ダムの放流水を発電に活用、年間370世帯分の電力に:自然エネルギー
中部電力グループのシーテック(名古屋市瑞穂区)が、2015年10月から建設工事を進めていた「秋神水力発電所」(岐阜県高山市)が完成し、このほどに営業運転を開始した。約50メートルの落差を利用して、370世帯分の電力を発電する見込みだ。
このほど発電を開始した「秋神水力発電所」(岐阜県高山市)は、中部電力が所有する秋神ダムの右岸直下に新設したもので、ダムから放流する維持流量を有効活用して発電する(図1)。同社グループ会社のシーテックが建設した。
発電出力は290kW(キロワット)、有効落差は50.33メートルで、最大使用水量は毎秒0.73立方メートル。年間発電量は一般家庭約370世帯分の年間使用電力量に相当する約133万kWh(キロワット時)を想定している。CO2削減量は年間660トンに相当するという。
同発電所はシーテックが自社開発する初の水力発電所であり、水車には独オズバーガー社製のクロスフロー水車を採用している。クロスフロー水車は水の圧力と速度をランナと呼ばれる羽根車に作用させる構造の水車。クロスフローとは水がランナを交差して流れることを意味しており、主に1000kW以下の小水力発電所で採用される。

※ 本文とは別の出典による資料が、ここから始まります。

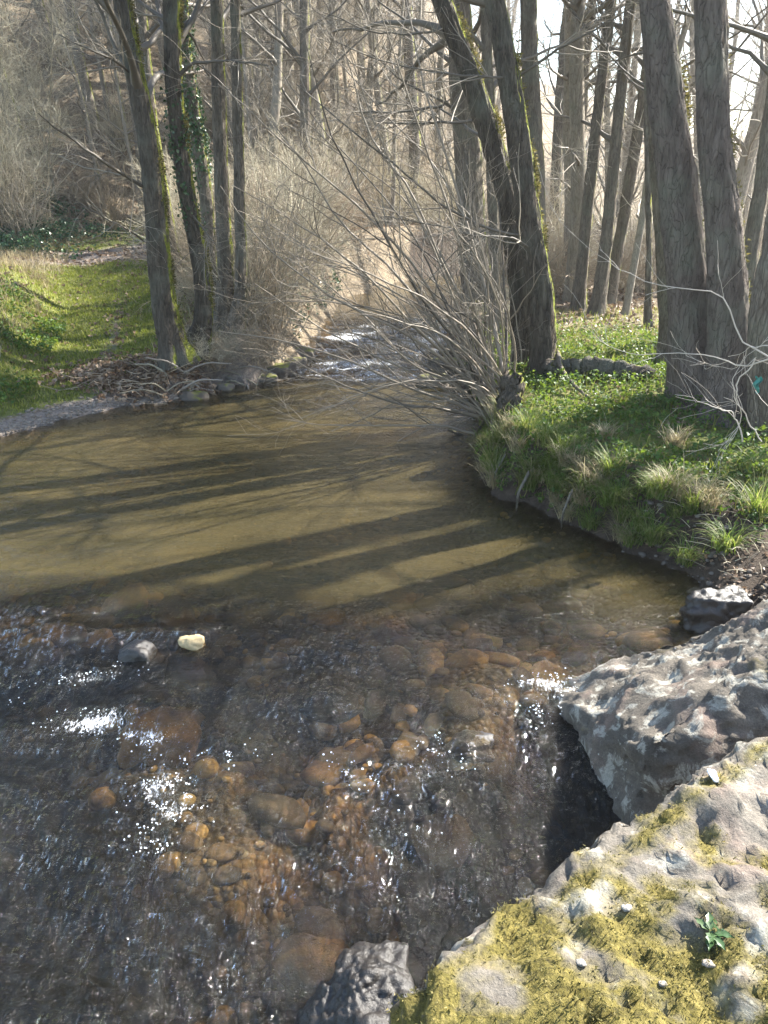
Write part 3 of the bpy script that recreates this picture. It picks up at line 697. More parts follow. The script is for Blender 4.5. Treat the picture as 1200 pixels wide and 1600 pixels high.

クロスフロー水車は水中の土砂や流木などに対して耐久性があり、流量変化に追随して調整できるため、流れ込み式水力発電所に適している。さらに、低負荷から最大負荷まで安定した運転が可能で、過酷な条件下でも信頼性が高いという。
また、同社製クロスフロー水車は溶接加工されており、標準化された部品の組み合わせによる構成のため、様々な設計要件に対応できるとともに、低コストで短納期の生産を可能にしている。
水力発電は再生可能エネルギーの中でも安定した発電電力量を期待できることから、今後も中部電力グループ一体となって、一般水力や維持流量発電の開発に取り組む方針だ。